Hablar es algo que nos hace parecidos a las plantas raíces, tallo, hojas y a todos los seres terrenales. Si no es bueno que el hombre esté solo es debido al que el aislamiento nos resta indefinición, nos quita la soledad común que nos define. Precisamente porque tiene un silencioso universo dentro, el hombre ha de comunicarse. Las palabras son nuestra ramas. Con ellas florece nuestro peculiar e irremediable modo de ser. Por eso es importante no hablar de más, saber callar a tiempo. Llegado el caso, no dar más explicaciones y desaparecer. Hay ocasiones en que irse es la única forma de permanecer.

 

Es cierto que hablar abre una hornacina en el tiempo, una cueva solitaria y común en mitad del mediodía. Sin embargo, narcisismos aparte, expresarse puede corresponderse paradójicamente con la emoción infantil de esconderse, de desaparecer en el pálpito secreto de un momento del universo. Si sentimos que está pasando un minuto del mundo, a veces no podemos dar cuenta de ello más que volviéndonos ese mismo momento. Entonces el cosmos se expresa a través de un solo ser. De ahí esa sensación de estar viviendo a veces a un momento de verdad que sale de nosotros, al que solamente asistimos.
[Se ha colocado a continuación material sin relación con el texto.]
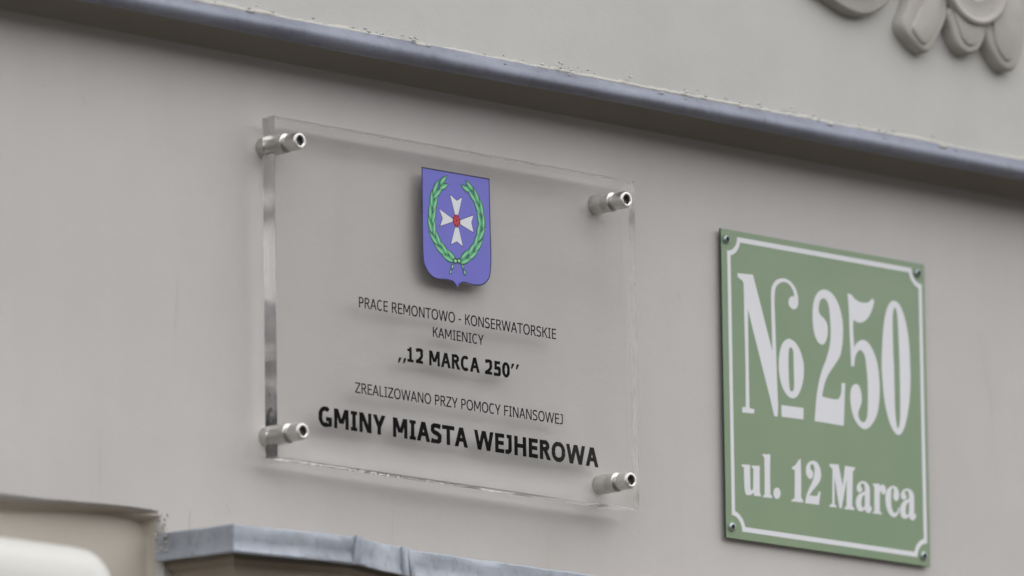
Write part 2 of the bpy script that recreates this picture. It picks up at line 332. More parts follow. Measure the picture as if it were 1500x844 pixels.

Como quien asiste a un parto.

 

El don de la palabra, eso que puede hacer de una estancia el lugar más emocionante, seguro o aburrido del mundo dependiendo de quién y cómo hable, es el don de dejarse atravesar por el sentido inmanente de un momento. Hablar es hacerse impersonal, dejarse surcar por vectores preindividuales y así regresar a algo común y mudo que nos da origen. Si no pudiésemos oírnoshablar, diciendo algo que no sabíamos que sabíamos, si no nos abandonásemos a algo previo al Yo, hablar sea levemente o con propiedad sería imposible. Ni siquiera dormir u orinar sería posible si tomásemos continuamente en serio esta manía nuestra de la conciencia, de ser conscientes y duplicar cada paso que damos en la vida.

 

Paradójicamente, somos más auténticos cuando nos apeamos de la identidad que, como una trinchera, nos defiende día a día. De algún modo mientras hablamos conseguimos liberar la existencia, suspender nuestras trabazón habitual y reconciliarnos con lo que nos atraviesa. Es como si de pronto diésemos rienda suelta a la gloria, solitaria y común, por la cual somos de pronto más y menos que nosotros mismos. Y este don lo tiene cualquiera. No sólo ni sobre todo el orador profesional; también la mujer anónima que con una frase fulminante imparte una clase inolvidable de cinco segundos.